Christine wakes from sleep, dresses, and passes her lover, sleeping at his guard post, to hire a carriage to take her to her father's grave. But the driver she has hired, struck down from behind, is not in the box. Instead it is the Phantom who drives her to the graveyard. Pacing through the snow, past huge statues, Christine mourns her father until she stands at the foot of the steps that lead up to his tomb. There is a light within, and once again the Angel of Music—can it be that the grotesque Phantom is the Angel of Music—coaxes her toward him.
Raoul has awakened barely in time to see the empty bed, the departing carriage, and to find the still half-stunned coachman, who tells him where the girl is going. Bareback, he rides for the cemetary, arriving only in time to stop Christine from ascending the steps toward the voice that seems to be what her father promised her upon his death, the Angel of Music, who, however ugly, holds her destiny. The young aristocrat shouts, rouses her from her trance, saying that the man is not, cannot be her father or whatever she may hope him to be but is instead...
The Phantom of the Opera, who leaps from the top of the tomb, like a huge bat, but one with a sting, for he has a naked sword in his hand.
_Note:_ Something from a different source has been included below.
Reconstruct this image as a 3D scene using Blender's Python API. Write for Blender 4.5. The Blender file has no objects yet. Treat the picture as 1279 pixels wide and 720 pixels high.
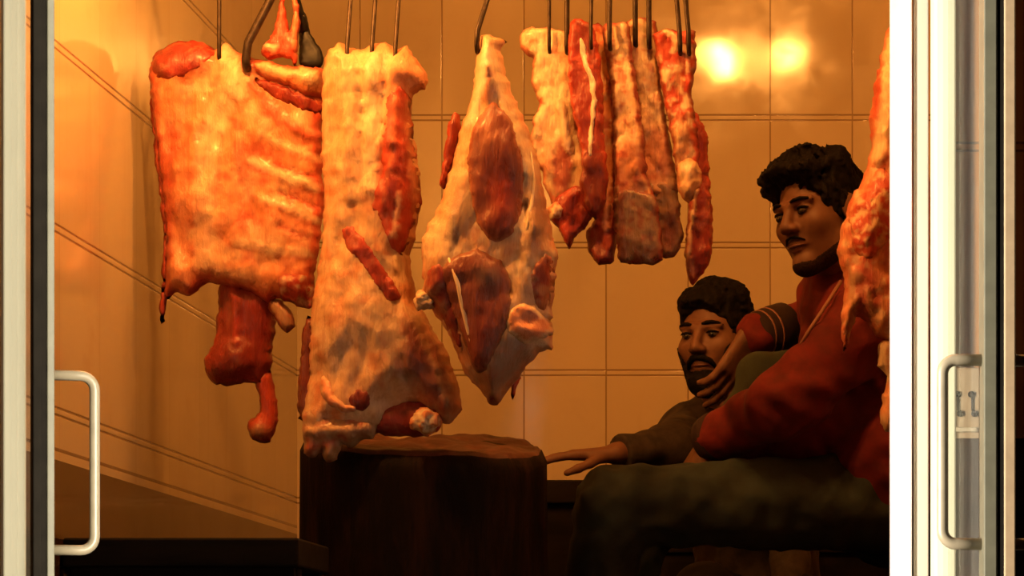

The two men duel, and Raoul is lightly wounded, but the Phantom is beaten to the ground. As Raoul prepares to drive home his blade in the death-stroke, Christine pleads, "No, Raoul, not like this!" The young man puts up his sword, mounts his horse, swings up his prize—his wife to be—and rides off.
Was it pity that made Christine stay Raoul's hand or perhaps the memory of the Angel who had taught her to sing, albeit for his own ends? Perhaps she acted solely on instinct, that her love for Raoul should not be sullied at its outset by any death. At any rate, the Phantom, deprived of what he was about to claim again, vows war, war upon them both.